▶ [REQUIREMENTS]: From the first line of the data below through the line holding "R = math.radians", output each line exactly and leave the pictures out.

▶ [SUPPLIED INFORMATION]:
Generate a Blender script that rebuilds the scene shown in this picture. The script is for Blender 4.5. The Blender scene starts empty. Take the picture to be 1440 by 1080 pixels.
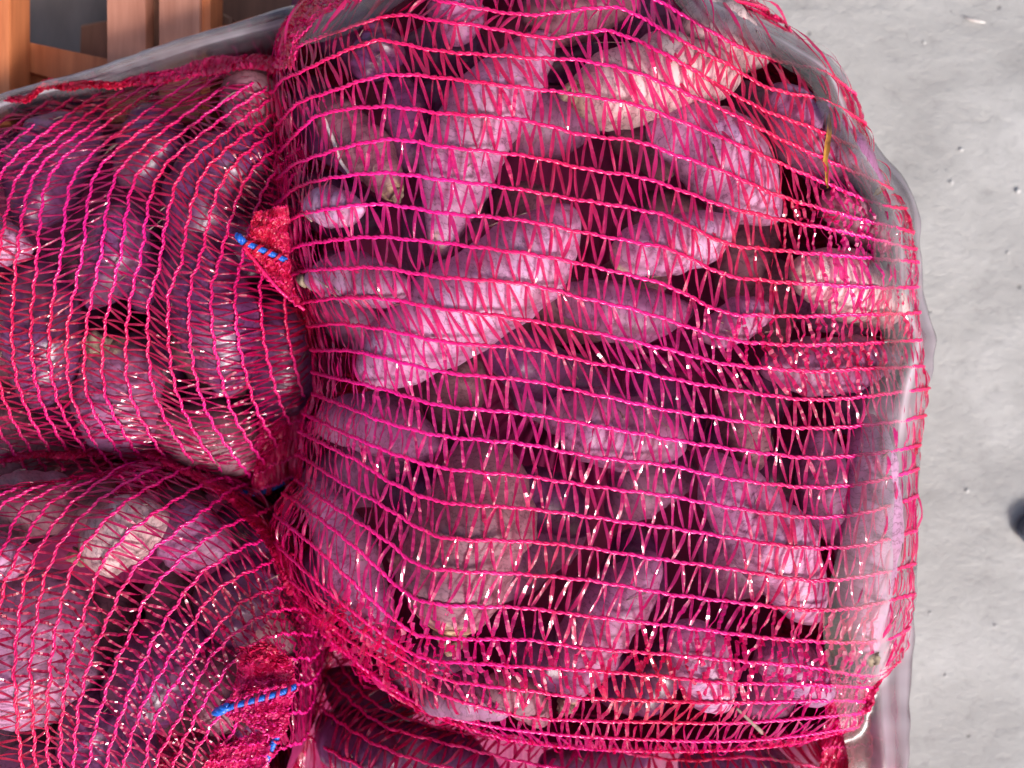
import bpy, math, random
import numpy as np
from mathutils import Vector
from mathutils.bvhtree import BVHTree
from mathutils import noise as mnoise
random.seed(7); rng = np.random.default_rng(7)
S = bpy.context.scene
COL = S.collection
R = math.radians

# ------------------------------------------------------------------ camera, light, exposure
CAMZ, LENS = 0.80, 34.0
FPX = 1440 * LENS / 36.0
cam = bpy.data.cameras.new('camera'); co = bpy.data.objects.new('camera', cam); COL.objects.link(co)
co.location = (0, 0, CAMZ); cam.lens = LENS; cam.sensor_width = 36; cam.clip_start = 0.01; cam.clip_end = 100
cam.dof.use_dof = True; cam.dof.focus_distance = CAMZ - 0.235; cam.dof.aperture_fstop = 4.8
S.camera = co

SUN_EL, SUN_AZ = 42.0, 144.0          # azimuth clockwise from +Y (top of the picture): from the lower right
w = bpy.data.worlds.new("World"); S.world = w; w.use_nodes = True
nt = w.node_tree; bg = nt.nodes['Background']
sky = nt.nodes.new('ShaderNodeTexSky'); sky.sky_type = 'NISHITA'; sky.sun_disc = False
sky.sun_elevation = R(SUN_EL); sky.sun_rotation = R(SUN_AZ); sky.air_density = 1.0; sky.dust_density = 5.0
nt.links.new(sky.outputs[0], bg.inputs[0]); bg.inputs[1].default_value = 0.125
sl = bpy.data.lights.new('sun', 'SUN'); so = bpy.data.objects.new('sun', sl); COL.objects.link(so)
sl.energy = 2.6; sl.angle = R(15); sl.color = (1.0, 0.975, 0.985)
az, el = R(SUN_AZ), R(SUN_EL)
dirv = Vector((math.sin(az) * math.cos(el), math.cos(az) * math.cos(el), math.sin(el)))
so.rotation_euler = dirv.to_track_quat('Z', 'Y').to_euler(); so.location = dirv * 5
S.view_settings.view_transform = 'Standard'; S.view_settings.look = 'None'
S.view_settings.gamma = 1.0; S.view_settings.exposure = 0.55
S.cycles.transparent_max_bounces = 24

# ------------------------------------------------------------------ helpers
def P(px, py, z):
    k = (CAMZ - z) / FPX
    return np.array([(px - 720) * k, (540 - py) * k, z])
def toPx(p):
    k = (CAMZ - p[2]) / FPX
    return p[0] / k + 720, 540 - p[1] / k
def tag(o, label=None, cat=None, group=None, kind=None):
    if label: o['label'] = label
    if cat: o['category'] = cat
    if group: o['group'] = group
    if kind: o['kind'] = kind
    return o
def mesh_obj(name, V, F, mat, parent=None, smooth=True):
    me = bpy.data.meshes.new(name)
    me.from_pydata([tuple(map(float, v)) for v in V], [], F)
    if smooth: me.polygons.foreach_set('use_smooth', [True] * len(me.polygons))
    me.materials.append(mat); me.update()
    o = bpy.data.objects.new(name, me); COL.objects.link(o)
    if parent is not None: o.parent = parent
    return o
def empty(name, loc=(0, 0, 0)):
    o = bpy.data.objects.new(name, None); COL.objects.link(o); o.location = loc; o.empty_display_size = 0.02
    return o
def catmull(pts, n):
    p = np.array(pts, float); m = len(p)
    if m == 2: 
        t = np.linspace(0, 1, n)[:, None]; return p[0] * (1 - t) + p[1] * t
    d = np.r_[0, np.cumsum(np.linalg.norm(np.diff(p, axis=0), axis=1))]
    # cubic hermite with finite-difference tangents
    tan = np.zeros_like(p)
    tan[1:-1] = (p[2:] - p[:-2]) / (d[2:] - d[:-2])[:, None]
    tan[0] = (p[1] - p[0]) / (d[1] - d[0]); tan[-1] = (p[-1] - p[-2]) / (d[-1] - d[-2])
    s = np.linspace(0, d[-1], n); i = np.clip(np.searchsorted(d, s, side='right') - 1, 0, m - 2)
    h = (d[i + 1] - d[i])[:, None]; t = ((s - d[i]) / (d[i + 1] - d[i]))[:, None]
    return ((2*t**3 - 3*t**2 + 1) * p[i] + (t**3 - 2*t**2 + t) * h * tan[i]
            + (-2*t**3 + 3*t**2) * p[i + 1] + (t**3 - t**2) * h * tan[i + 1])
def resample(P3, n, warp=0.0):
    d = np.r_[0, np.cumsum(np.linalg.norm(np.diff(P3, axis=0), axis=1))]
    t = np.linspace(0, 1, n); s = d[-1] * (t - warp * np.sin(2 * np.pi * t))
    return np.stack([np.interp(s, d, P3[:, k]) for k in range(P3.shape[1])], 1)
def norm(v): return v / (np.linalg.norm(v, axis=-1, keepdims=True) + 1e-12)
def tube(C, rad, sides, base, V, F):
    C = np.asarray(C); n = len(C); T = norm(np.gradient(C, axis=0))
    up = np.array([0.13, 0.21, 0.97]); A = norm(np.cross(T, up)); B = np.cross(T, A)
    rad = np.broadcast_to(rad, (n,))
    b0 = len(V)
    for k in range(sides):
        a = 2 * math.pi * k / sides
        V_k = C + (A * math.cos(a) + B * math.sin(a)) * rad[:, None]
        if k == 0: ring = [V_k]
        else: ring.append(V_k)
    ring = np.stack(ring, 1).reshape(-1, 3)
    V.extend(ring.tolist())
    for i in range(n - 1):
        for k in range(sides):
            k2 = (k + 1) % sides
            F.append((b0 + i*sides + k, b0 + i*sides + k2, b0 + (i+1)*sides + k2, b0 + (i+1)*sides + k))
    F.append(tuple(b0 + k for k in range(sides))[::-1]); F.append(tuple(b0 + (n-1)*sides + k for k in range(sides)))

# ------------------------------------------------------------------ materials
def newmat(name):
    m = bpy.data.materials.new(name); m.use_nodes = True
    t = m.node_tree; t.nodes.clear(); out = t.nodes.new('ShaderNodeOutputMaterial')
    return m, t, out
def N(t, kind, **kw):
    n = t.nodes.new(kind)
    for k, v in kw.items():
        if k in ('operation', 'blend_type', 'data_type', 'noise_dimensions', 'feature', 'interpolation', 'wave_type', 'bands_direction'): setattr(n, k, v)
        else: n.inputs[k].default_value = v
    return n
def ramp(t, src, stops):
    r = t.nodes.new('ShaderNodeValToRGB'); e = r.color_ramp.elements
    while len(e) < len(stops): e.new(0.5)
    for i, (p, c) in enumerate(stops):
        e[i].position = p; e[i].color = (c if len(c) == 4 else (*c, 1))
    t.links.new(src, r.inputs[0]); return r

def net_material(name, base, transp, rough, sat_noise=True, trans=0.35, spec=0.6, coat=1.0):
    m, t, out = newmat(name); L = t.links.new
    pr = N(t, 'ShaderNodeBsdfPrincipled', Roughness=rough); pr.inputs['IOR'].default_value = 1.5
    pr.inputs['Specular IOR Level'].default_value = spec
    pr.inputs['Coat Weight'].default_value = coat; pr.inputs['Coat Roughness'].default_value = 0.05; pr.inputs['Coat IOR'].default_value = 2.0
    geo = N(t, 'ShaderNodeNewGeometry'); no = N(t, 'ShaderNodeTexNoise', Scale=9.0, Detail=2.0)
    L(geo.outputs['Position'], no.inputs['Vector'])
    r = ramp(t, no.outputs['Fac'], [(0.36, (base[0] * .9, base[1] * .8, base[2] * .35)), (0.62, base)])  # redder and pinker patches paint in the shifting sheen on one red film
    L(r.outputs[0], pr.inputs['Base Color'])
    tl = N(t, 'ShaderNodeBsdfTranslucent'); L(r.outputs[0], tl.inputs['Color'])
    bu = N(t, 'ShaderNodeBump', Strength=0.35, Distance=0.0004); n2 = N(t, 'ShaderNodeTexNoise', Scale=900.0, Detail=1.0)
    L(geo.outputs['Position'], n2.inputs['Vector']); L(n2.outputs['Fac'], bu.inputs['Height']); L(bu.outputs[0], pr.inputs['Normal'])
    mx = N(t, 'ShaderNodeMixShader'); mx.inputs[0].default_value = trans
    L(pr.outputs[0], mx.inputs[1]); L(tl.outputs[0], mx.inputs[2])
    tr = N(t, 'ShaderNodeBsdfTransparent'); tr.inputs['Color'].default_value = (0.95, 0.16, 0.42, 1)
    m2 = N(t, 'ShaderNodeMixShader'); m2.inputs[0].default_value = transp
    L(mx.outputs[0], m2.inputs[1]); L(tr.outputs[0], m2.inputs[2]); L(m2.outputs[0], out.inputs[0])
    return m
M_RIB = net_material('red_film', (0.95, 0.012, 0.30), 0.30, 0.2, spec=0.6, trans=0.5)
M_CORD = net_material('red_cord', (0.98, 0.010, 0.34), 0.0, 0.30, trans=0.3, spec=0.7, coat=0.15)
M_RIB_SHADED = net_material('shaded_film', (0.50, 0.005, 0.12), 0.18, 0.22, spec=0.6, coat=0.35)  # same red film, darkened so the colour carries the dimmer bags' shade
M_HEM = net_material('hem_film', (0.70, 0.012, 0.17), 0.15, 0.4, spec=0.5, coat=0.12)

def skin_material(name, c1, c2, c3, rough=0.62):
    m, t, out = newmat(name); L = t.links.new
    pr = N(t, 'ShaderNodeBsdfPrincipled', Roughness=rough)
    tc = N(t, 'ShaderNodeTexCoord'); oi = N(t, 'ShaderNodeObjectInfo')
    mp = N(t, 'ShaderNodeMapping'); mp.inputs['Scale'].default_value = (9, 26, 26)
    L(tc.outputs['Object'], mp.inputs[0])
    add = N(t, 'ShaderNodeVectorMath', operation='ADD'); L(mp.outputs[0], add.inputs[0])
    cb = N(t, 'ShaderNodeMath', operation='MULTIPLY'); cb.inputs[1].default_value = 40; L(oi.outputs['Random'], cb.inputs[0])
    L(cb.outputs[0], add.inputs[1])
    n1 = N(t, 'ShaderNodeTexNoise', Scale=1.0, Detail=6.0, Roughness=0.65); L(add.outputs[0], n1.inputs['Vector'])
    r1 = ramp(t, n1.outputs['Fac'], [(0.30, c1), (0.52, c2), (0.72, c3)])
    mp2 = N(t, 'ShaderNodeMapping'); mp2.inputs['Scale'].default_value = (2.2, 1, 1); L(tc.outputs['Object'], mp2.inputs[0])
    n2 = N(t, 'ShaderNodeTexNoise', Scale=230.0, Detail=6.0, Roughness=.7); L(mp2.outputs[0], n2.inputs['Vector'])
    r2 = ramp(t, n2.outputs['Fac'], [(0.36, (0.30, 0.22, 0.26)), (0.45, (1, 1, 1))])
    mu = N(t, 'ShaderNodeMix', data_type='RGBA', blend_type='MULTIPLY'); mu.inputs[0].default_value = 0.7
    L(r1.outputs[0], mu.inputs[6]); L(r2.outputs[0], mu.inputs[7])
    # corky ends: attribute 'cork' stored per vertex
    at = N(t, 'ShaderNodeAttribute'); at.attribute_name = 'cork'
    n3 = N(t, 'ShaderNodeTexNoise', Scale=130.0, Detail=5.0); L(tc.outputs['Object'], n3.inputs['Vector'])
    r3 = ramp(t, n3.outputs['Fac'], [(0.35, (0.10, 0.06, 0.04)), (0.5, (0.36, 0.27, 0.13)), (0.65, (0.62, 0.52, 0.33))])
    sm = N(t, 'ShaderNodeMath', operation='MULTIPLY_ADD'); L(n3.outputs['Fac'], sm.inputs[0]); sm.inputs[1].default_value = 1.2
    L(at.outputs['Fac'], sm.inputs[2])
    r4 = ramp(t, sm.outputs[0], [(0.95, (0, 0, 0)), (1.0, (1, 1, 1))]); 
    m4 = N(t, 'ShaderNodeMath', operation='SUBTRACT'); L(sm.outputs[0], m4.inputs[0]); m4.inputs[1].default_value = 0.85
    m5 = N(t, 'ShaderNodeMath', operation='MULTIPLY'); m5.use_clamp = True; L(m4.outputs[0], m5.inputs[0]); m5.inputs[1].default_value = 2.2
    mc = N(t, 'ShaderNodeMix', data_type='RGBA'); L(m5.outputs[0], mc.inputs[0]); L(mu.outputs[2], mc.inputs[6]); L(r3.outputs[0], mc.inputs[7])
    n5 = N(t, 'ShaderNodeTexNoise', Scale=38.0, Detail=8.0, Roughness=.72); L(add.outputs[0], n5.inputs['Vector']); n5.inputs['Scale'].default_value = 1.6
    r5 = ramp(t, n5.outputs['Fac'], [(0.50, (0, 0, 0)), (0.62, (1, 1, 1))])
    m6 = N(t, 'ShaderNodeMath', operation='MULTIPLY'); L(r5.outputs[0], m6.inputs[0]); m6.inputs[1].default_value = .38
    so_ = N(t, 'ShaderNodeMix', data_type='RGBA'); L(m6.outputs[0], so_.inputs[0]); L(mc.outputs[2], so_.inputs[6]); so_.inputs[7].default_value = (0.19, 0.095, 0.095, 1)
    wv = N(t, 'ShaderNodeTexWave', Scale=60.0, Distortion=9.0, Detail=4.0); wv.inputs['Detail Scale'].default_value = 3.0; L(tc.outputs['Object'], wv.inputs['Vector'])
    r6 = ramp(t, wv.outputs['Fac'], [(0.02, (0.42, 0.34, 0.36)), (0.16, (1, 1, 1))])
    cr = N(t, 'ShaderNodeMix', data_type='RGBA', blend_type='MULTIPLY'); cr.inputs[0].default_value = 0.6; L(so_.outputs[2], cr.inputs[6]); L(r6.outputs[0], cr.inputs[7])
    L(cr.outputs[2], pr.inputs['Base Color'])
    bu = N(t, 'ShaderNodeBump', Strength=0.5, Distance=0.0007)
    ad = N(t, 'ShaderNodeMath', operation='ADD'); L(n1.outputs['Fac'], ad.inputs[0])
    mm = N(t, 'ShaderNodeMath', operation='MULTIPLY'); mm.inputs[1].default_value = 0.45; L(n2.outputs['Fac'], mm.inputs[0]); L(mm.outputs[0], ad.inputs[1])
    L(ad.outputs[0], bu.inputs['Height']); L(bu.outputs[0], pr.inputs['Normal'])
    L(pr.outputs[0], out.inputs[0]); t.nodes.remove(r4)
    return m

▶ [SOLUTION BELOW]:
Generate a Blender script that rebuilds the scene shown in this picture. The script is for Blender 4.5. The Blender scene starts empty. Take the picture to be 1440 by 1080 pixels.
import bpy, math, random
import numpy as np
from mathutils import Vector
from mathutils.bvhtree import BVHTree
from mathutils import noise as mnoise
random.seed(7); rng = np.random.default_rng(7)
S = bpy.context.scene
COL = S.collection
R = math.radians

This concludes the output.